人気ライターのフィリップ(グレゴリー・ペック)が、カリフォルニアからニューヨークに引っ越してくる。彼は妻に先立たれており、母親(アン・リヴィア)と息子(ディーン・ストックウェル)の3人で暮らしていた。フィリップは編集長(アルバート・デッカー)から反ユダヤ主義についての記事を依頼される。それは編集長の姪キャシー(ドロシー・マクガイア)の発案だった。フィリップは記事を書くためにユダヤ人に成りすますも、途端に差別的な言動に遭遇する。同時にキャシーと恋愛関係になったが、こちらも一筋縄ではいかない。

人の心の奥底を知るために自分が当事者になる。この手法は70年代に流行ったゴンゾージャーナリズムってやつだけど、それをこんな早い時期からやっていたことに驚いた。しかも、発端が泣かせる。なぜユダヤ人が差別されているのか。そのことを息子に上手く説明できなかったことが動機になっている。アメリカの反ユダヤ主義は日本だと同和問題に通じるものがあり、どちらも差別することの合理的な理由がない。反ユダヤ主義の根底にあるのは、かつてユダヤ人がキリスト教徒に禁じられた金貸し業を営んでいたことにあり*1、また、同和問題の根底にあるのは、かつて穢多非人が屠畜などの賤業に従事していたことにある。つまり、どちらも「穢れ」が中核にあるのだ。本作はそういった歴史的経緯に触れてないため、現代の日本人からすればやや不親切に見える。けれども、おそらく当時のアメリカ人の中では常識だったはずなので、これは仕方がないのだろう。さすがにドキュメンタリーみたいにはいかない。ある程度の予備知識を必要とする。

ヤッピーがユダヤ人に成りすますという設定は、いつか元に戻れるという出口があるからこそ成り立つ。どんなにきつい差別を受けても、それは仮初のものに過ぎない。本物のユダヤ人は、これからも変わらず差別され続けるだろう。フィリップには新聞記事という成果物があるとはいえ、基本的にやってることは『不思議の国のアリス』【Amazon】である。ほんの数週間ユダヤ人体験をしただけであり、それは夢のような一時の冒険だ。仮に新聞記事が売れても人々の意識は変わらないだろう。個人的にはそういった絶望の先が見たかったので、本作については物足りなさをおぼえた。

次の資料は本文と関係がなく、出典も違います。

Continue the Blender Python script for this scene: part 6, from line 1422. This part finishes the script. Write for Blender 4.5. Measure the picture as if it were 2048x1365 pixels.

差別問題を扱ってもなお、男女のドラマを軸にするところは昔のハリウッド映画らしい。健全なヒーローがいて、それに見合う美しいヒロインがいる。また、フィリップの母親が原稿を読む終盤は、演説を物語のハイライトにする後年のテンプレに通じるものがあって興味深い。ハリウッド映画にはハリウッド映画の文法があり、みんなその範囲内で映画を作っている。クリエイターも時代の制約からは逃れられない。

*1:そもそもイエス・キリストを十字架にかけたのがユダヤ人というのもあるだろう。